Natürlich nähern sich Kino und Fernsehen in ihren audiovisuellen Möglichkeiten immer weiter an. Vor allem TV-Serien werden cinematischer — in ihrer Visualität genauso wie in ihrer erzählerischen Qualität. Namen wie Das kleine Fernsehspiel vom ZDF [zum ZDF] erinnern allerdings weiterhin an die Ursprünge.
Zwischen Film und Fernsehen gibt es manchmal Hybridproduktionen, so genannte Amphibienfilme: Im Kino landen die Kinofilme und im Fernsehen die entsprechenden Mehrteiler oder Miniserien, die sich viel mehr Zeit nehmen können und zusätzliche Szenen bieten. Zum Beispiel so geschehen bei SUPERMAN: DER FILM (1978), DAS BOOT (1981) oder DER BAADER MEINHOF KOMPLEX (2008).

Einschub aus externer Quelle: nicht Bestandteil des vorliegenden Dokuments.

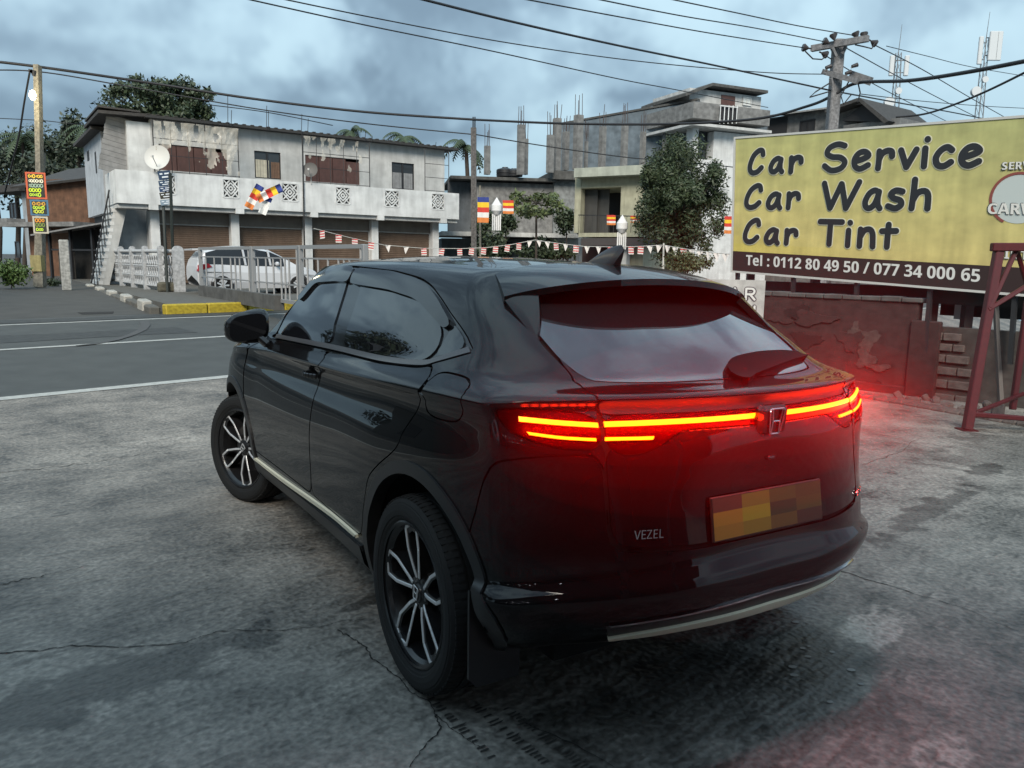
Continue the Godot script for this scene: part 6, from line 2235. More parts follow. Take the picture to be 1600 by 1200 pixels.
func white_car() -> void:
	var rear := G(350, 461, 0.36)
	var e := Vector3(0.8177, 0, -0.5757)
	var xf := Transform3D(Basis(e, Vector3.UP, e.cross(Vector3.UP)) * 0.87, rear + Vector3(0, 0, 0) - e.cross(Vector3.UP) * 0.8)
	var t := thing("parked_car", "white hatchback parked behind the grey railing before the shutters", "car", xf)
	var body := mat("white car paint", Color(0.50, 0.51, 0.53), 0.25)
	body.clearcoat_enabled = true
	var gl := mat("tinted glass", Color(0.012, 0.013, 0.015), 0.05)
	# x along the car (rear axle 0, front axle 2.45), sections from side profile: x, sill, belt, roof
	var prof := [[-0.72, 0.42, 0.86, 0.88], [-0.66, 0.30, 0.92, 1.10], [-0.45, 0.24, 0.95, 1.36], [-0.1, 0.22, 0.95, 1.47], [0.5, 0.2, 0.93, 1.52], [1.1, 0.2, 0.91, 1.51], [1.6, 0.2, 0.90, 1.42], [2.0, 0.2, 0.90, 1.22], [2.4, 0.22, 0.88, 0.98], [2.8, 0.24, 0.84, 0.86], [3.1, 0.28, 0.74, 0.76], [3.25, 0.36, 0.60, 0.62]]
	var m := M.new()
	var g := M.new()
	var sec := func(q: Array) -> Array:
		var w := 0.84
		if q[0] > 2.6: w = 0.84 - 0.28 * (q[0] - 2.6)
		if q[0] < -0.4: w = 0.84 + 0.25 * (q[0] + 0.4)
		var hi := clampf((q[3] - q[2]) / 0.6, 0.0, 1.0)
		return [Vector3(q[0], q[1], w - 0.06), Vector3(q[0], q[1] + 0.2, w), Vector3(q[0], lerpf(q[1], q[2], 0.7), w), Vector3(q[0], q[2], w - 0.05), Vector3(q[0], q[3] - 0.07 * hi, w - 0.06 - 0.17 * hi), Vector3(q[0], q[3], w - 0.14 - 0.22 * hi), Vector3(q[0], q[3] + 0.03 * hi, 0)]
	for i in prof.size() - 1:
		var A: Array = sec.call(prof[i])
		var B: Array = sec.call(prof[i + 1])
		for k in 6:
			for s in [1.0, -1.0]:
				var f := Vector3(1, 1, s)
				var mm := g if k == 3 and prof[i][0] > -0.5 and prof[i][0] < 1.9 else m
				if prof[i][0] > 1.5 and prof[i][0] < 2.3 and k >= 5: mm = g
				mm.quad(A[k] * f, B[k] * f, B[k + 1] * f, A[k + 1] * f, Vector3(0.0, 0.4 if k > 2 else 0.0, s if k < 5 else s * 0.2))
	var A0: Array = sec.call(prof[0])
	for k in 6:
		for s in [1.0, -1.0]:
			m.flat(Vector3(-0.74, 0.6, 0), A0[k] * Vector3(1, 1, s), A0[k + 1] * Vector3(1, 1, s), Vector3(-1, 0, 0))
	put("body", m, body, t)
	put("window", g, gl, t)
	m = M.new()
	for x in [0.75, 1.55]:
		m.bar(Vector3(x, 0.93, 0.80), Vector3(x - 0.05, 1.44, 0.66), 0.06, 0.03)
	put("pillar", m, body, t)
	m = M.new()
	m.bar(Vector3(-0.62, 0.72, 0.845), Vector3(3.0, 0.62, 0.80), 0.015, 0.02)
	put("crease", m, mat("dark crease", Color(0.1, 0.1, 0.1), 0.6), t)
	for x in [0.0, 2.45]:
		for s in [1.0, -1.0]:
			m = M.new()
			m.lathe(PackedVector2Array([Vector2(0.0001, 0.03), Vector2(0.18, 0.04), Vector2(0.2, 0.06), Vector2(0.27, 0.07), Vector2(0.30, 0.04), Vector2(0.30, -0.12)]), 28, Transform3D(Basis(Vector3(0, 0, s), Vector3.UP, Vector3(-s, 0, 0)), Vector3(x, 0.30, 0.80 * s)))
			var w := put("wheel", m, mats["tyre rubber"], t)
			m = M.new()
			for k in 7:
				var d := Vector3(cos(TAU * k / 7), sin(TAU * k / 7), 0)
				m.bar(Vector3(x, 0.30, 0.865 * s) + d * 0.03, Vector3(x, 0.30, 0.865 * s) + d * 0.19, 0.05, 0.02, Vector3(0, 0, s))
			put("rim", m, mats["machined rim"], w)
			m = M.new()
			m.lathe(PackedVector2Array([Vector2(0.0001, 0.0), Vector2(0.355, 0.0), Vector2(0.355, 0.02)]), 28, Transform3D(Basis(Vector3(0, 0, s), Vector3.UP, Vector3(-s, 0, 0)), Vector3(x, 0.32, 0.826 * s)))
			put("wheel_arch", m, mats["dark opening"], t)
	m = M.new()
	m.prism(PackedVector2Array([Vector2(-0.73, 0.74), Vector2(-0.30, 0.88), Vector2(-0.40, 0.98), Vector2(-0.70, 0.93)]), 0.66, 0.835, Transform3D())
	put("taillight", m, mat("dull red lens", Color(0.35, 0.012, 0.02), 0.2), t)
	m = M.new()
	m.box(at(1.72, 0.99, 0.93), Vector3(0.12, 0.13, 0.2), 0.04)
	put("door_mirror", m, body, t)
	m = M.new()
	m.bar(Vector3(-0.55, 1.42, 0), Vector3(-0.8, 1.40, 0), 1.1, 0.05)
	put("roof_lip", m, body, t)

func flags_and_bunting() -> void:
	var Bl := Color(0.03, 0.05, 0.22)
	var Ye := Color(0.75, 0.50, 0.03)
	var Re := Color(0.55, 0.05, 0.035)
	var Wh := Color(0.68, 0.68, 0.66)
	var Or := Color(0.62, 0.20, 0.05)
	var five := [Bl, Ye, Re, Wh, Or]
	for q in [[407, 290, 388, 325, 24.0, "striped flag blowing down to the left before the shop balcony"], [440, 293, 402, 311, 24.0, "striped flag blowing sideways before the shop balcony, crossing the other"]]:
		var a := P(q[0], q[1], q[4])
		var b := P(q[2], q[3], q[4])
		var d := (b - a).normalized()
		var t := thing("striped_flag", q[5], "flag", Transform3D(), "striped flags along the street")
		var n := Vector3(0.2, 0, 1).normalized()
		flag(t, Transform3D(Basis((-d).cross(n), -d, n), a), 0.26, a.distance_to(b), five, 0.05)
	var t2 := thing("white_streamer", "limp white cloth streamer hanging below the crossed flags", "streamer", Transform3D())
	flag(t2, Transform3D(Basis(Vector3.UP, 0.2) * Basis(Vector3(0, 0, 1), -0.4), P(420, 308, 24.1)), 0.24, 0.55, [Bl, Wh, Wh, Wh], 0.05)
	for q in [[755, 308, 28.5, 0.42, 0.9, "striped flag hanging on the street pole by the grey house"], [794, 313, 30, 0.42, 0.5, "short red striped flag between the lantern and the papaya"], [955, 336, 29, 0.34, 0.36, "red flag before the cream house balcony"], [992, 337, 28, 0.34, 0.25, "orange flag by the bushy tree, before the cream house"], [1140, 338, 24, 0.34, 0.52, "striped flag hanging beside the billboard's edge"]]:
		var t := thing("striped_flag", q[5], "flag", Transform3D(), "striped flags along the street")
		flag(t, Transform3D(Basis(Vector3.UP, 0.2), P(q[0], q[1], q[2])), q[3], q[4], five if q[4] > 0.6 else [Re, Ye, Re, Wh, Or], 0.04)
	for q in [[776, 312, 29.5, "white paper lantern with tails by the papaya plant"], [972, 340, 28, "white paper lantern with tails before the cream house"]]:
		var o := P(q[0], q[1] + 14, q[2])
		var t := thing("paper_lantern", q[3], "lantern", Transform3D(Basis(), o), "white paper lanterns")
		var m := M.new()
		m.lathe(PackedVector2Array([Vector2(0.0001, 0.42), Vector2(0.08, 0.3), Vector2(0.2, 0.12), Vector2(0.2, -0.08), Vector2(0.1, -0.22), Vector2(0.0001, -0.24)]), 8, Transform3D(Basis(Vector3(0, 1, 0), Vector3(-1, 0, 0), Vector3(0, 0, 1)), Vector3()))
		put("shade", m, mat("paper white", Color(0.66, 0.66, 0.66), 0.9), t)
		for i in 5:
			m = M.new()
			m.box(at(-0.14 + i * 0.07, -0.5, 0.03 * (i % 2)), Vector3(0.05, 0.6, 0.004))
			put("tail", m, mats["paper white"], t)
	# strings of small red and white flags
	var strings := [[[[490, 357, 22], [545, 371, 23], [600, 383, 24], [660, 388, 25], [720, 388.5, 26], [760, 387, 26], [800, 382, 26], [836, 375, 26]], "string of small red and white flags from the shop to the papaya plant", 15], [[[836, 375, 26], [870, 380, 25], [912, 385, 24], [960, 386, 23], [1000, 385, 22.5], [1037, 383, 22]], "string of small white flags from the papaya plant across the cream house gate", 13], [[[1037, 383, 22], [1070, 389, 21], [1105, 394, 20], [1140, 397, 19]], "string of small white flags from the thin pole to the billboard", 8]]
	for s in strings:
		var pts := PackedVector3Array()
		var v := []
		for q in s[0]:
			v.append(P(q[0], q[1], q[2]))
		for i in v.size() - 1:
			for j in 6:
				pts.append(v[i].lerp(v[i + 1], j / 6.0))
		pts.append(v[-1])
		var t := thing("bunting", s[1], "bunting", Transform3D(), "bunting along the pavement")
		var m := M.new()
		m.tube(pts, 0.010, 4)
		put("string", m, mat("string white", Color(0.5, 0.48, 0.44), 0.9), t)
		for i in s[2]:
			var f: float = (i + 0.5) / float(s[2]) * (pts.size() - 1)
			var p := pts[int(f)].lerp(pts[mini(int(f) + 1, pts.size() - 1)], f - int(f))
			var tri_ := rng.randf() < (0.15 if s[2] == 15 else 0.8)
			var w := 0.17
			var h := 0.22
			m = M.new()
			var turn := at(p.x, p.y, p.z, rng.randf_range(-0.5, 0.5)) * Transform3D(Basis(Vector3(0, 0, 1), rng.randf_range(-0.15, 0.15)), Vector3())
			if tri_:
				m.flat(turn * Vector3(-w / 2, 0, 0), turn * Vector3(w / 2, 0, 0), turn * Vector3(0, -h, 0.02), turn.basis.z)
			else:
				m.quad(turn * Vector3(-w / 2, 0, 0), turn * Vector3(w / 2, 0, 0), turn * Vector3(w / 2, -h, 0.02), turn * Vector3(-w / 2, -h, 0.02), turn.basis.z)
			var fo := put("small_flag", m, mat("bunting white", Color(0.62, 0.58, 0.55), 0.9), t)
			if not tri_:
				m = M.new()
				for k in 3:
					m.quad(turn * Vector3(-w / 2, -h * (k * 0.33 + 0.02), 0.006 + 0.006 * k), turn * Vector3(w / 2, -h * (k * 0.33 + 0.02), 0.006 + 0.006 * k), turn * Vector3(w / 2, -h * (k * 0.33 + 0.16), 0.012 + 0.007 * k), turn * Vector3(-w / 2, -h * (k * 0.33 + 0.16), 0.012 + 0.007 * k), turn.basis.z)
				put("red_stripe", m, mat("bunting red", Color(0.45, 0.06, 0.06), 0.9), fo).set_meta("kind", "stuff")
	var m2 := M.new()
	var b0 := P(1037, 425, 22)
	m2.cyl(Vector3(b0.x, 0.3, b0.z), P(1037, 380, 22), 0.03, 0.025, 6)
	tag(put("bunting_pole", m2, mats["string white"]), "thin pole holding the bunting before the bushy tree", "pole")

# stroke letters in a unit box, y down
const GLYPH := {
	"C": [[[0.90, 0.20], [0.84, 0.02], [0.62, 0.02], [0.30, 0.22], [0.08, 0.58], [0.06, 0.86], [0.24, 1.0], [0.55, 0.96], [0.82, 0.78]]],
	"a": [[[0.82, 0.10], [0.60, 0.0], [0.28, 0.18], [0.05, 0.60], [0.10, 0.92], [0.34, 0.99], [0.62, 0.76], [0.82, 0.30]], [[0.86, 0.08], [0.80, 0.45], [0.82, 0.80], [0.94, 1.0]]],
	"r": [[[0.10, 0.03], [0.10, 0.5], [0.06, 1.0]], [[0.10, 0.52], [0.28, 0.18], [0.60, 0.02], [0.88, 0.08], [0.92, 0.34]]],
	"S": [[[0.92, 0.08], [0.62, 0.01], [0.26, 0.12], [0.14, 0.34], [0.38, 0.48], [0.74, 0.52], [0.95, 0.70], [0.78, 0.93], [0.36, 1.0], [0.04, 0.82]]],
	"e": [[[0.10, 0.56], [0.62, 0.42], [0.93, 0.24], [0.70, 0.02], [0.34, 0.08], [0.06, 0.42], [0.10, 0.84], [0.44, 1.0], [0.92, 0.80]]],
	"v": [[[0.04, 0.0], [0.40, 1.0]], [[0.42, 0.99], [0.96, 0.0]]],
	"i": [[[0.30, 0.34], [0.2, 1.0]], [[0.62, 0.0], [0.64, 0.012]]],
	"c": [[[0.94, 0.16], [0.66, 0.0], [0.28, 0.18], [0.04, 0.56], [0.16, 0.92], [0.52, 1.0], [0.92, 0.80]]],
	"W": [[[0.02, 0.03], [0.20, 1.0]], [[0.21, 0.99], [0.50, 0.06]], [[0.51, 0.07], [0.64, 1.0]], [[0.65, 0.99], [0.98, 0.0]]],
	"s": [[[0.92, 0.06], [0.52, 0.0], [0.20, 0.20], [0.36, 0.42], [0.80, 0.56], [0.86, 0.82], [0.50, 1.0], [0.04, 0.88]]],
	"h": [[[0.16, 0.0], [0.12, 0.5], [0.05, 1.0]], [[0.10, 0.72], [0.34, 0.46], [0.70, 0.40], [0.88, 0.56], [0.88, 1.0]]],
	"T": [[[0.02, 0.02], [0.98, 0.02]], [[0.48, 0.05], [0.44, 1.0]]],
	"n": [[[0.10, 0.02], [0.06, 1.0]], [[0.10, 0.46], [0.36, 0.08], [0.72, 0.02], [0.90, 0.30], [0.93, 1.0]]],
	"t": [[[0.46, 0.0], [0.42, 0.5], [0.40, 1.0]], [[0.04, 0.30], [0.96, 0.27]]],
	"A": [[[0.0, 1.0], [0.5, 0.0]], [[0.5, 0.0], [1.0, 1.0]], [[0.2, 0.65], [0.8, 0.65]]],
	"R": [[[0.05, 1.0], [0.05, 0.0]], [[0.05, 0.0], [0.7, 0.02], [0.9, 0.25], [0.7, 0.5], [0.05, 0.52]], [[0.45, 0.52], [0.95, 1.0]]],
	"H": [[[0.05, 0.0], [0.05, 1.0]], [[0.95, 0.0], [0.95, 1.0]], [[0.05, 0.5], [0.95, 0.5]]],
	"E": [[[0.9, 0.0], [0.08, 0.0]], [[0.08, 0.0], [0.05, 1.0]], [[0.05, 1.0], [0.9, 1.0]], [[0.08, 0.5], [0.75, 0.5]]],
	"V": [[[0.0, 0.0], [0.45, 1.0]], [[0.45, 1.0], [1.0, 0.0]]],
	"I": [[[0.5, 0.0], [0.5, 1.0]]],
	"N": [[[0.05, 1.0], [0.05, 0.0]], [[0.05, 0.0], [0.95, 1.0]], [[0.95, 1.0], [0.95, 0.0]]],
}
var lift := 0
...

Wichtig zu betonen ist, dass die Stärke des Fernsehens nicht so sehr im einzelnen Ereignis liegt, sondern in der Wiederholung. Die Schwelle, den Fernseher einzuschalten, ist viel niedriger als die Schwelle, ins Kino zu gehen. Deshalb werden Filme immer als Event dargestellt, während das Fernsehen viel stärker von Serien und Reihen bestimmt wird, die den Zuschauer konstant bei der Stange halten. Aber auch das hat sich in den letzten Jahren international verändert, mit Filmreihen wie THE FAST AND THE FURIOUS (2001), MISSION: IMPOSSIBLE (1996) und dem MARVEL CINEMATIC UNIVERSE (2008)…
Filme haben ein Ende
„Es ist schwer Schlüsse zu schreiben. Beethoven und Wagner konnten es. Es können nur die Großen. Ich kann’s auch.“
— Richard Strauss, 31. Oktober 1921
Okay, das Zitat über die Schlüsse ist zwar von einem Komponisten, aber ich finde es trotzdem ziemlich passend… Gerade in der heutigen Zeit, mit dem großen Fokus auf schier endlose Serien, wird leider gerne vergessen, dass eine gute Geschichte auch mal zum Abschluss gebracht werden muss. Vielleicht wird es generell Zeit für ein Revival des Kinos und der abgeschlossenen Geschichten? Da Deutschland heutzutage eher ein Fernsehland als eine Kinonation ist, gibt es bei uns nach einer sehr bewegten und spannenden Filmgeschichte leider kaum noch eine Filmkultur. Warum das so ist, habe ich in meinem Beitrag zur deutschen Filmpolitik ausführlicher behandelt.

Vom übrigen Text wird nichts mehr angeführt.